A review by erickibler4
Blood Meridian: Or the Evening Redness in the West by Cormac McCarthy

5.0

It's strange that two of my favorite writers are P.G. Wodehouse and Cormac McCarthy. To one, life is a frolic; a comedy. To the other, life is a seemingly meaningless series of horrific events, the meaning, if any, known only to some dark god or other.

Blood Meridian blew me away. Judge Holden is one of the most terrifying characters in literature. It occurred to me while reading that he and Stephen King's Randall Flagg could be the same entity. Both appear in the wilderness and proceed to foment discord and mayhem among men, disappearing when the maximum carnage is achieved, only to reappear later, renewed and ageless.
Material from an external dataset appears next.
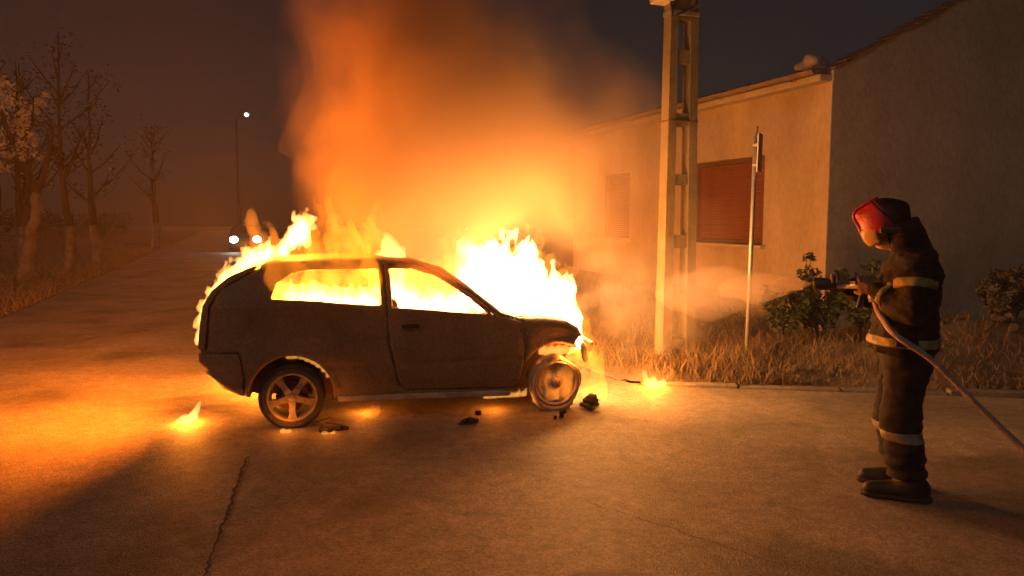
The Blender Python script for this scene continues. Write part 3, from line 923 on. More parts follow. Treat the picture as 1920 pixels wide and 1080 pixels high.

But where King is content to be a storyteller, McCarthy aims higher. Every novel I've read by him intends not only to tell a story, but to unsettle the reader with the hard "truth" that the universe is meaningless, and that human beings aren't any damn good for anything but causing misery and death for one another. I would definitely be one of the sheeplike victims of the dark forces at play in any McCarthy novel.

And yet: although I've finished the book, the sun has come up, life appears rosy once more, and there are some Wodehouse books on the shelf. The antidote to a hard dose of McCarthy.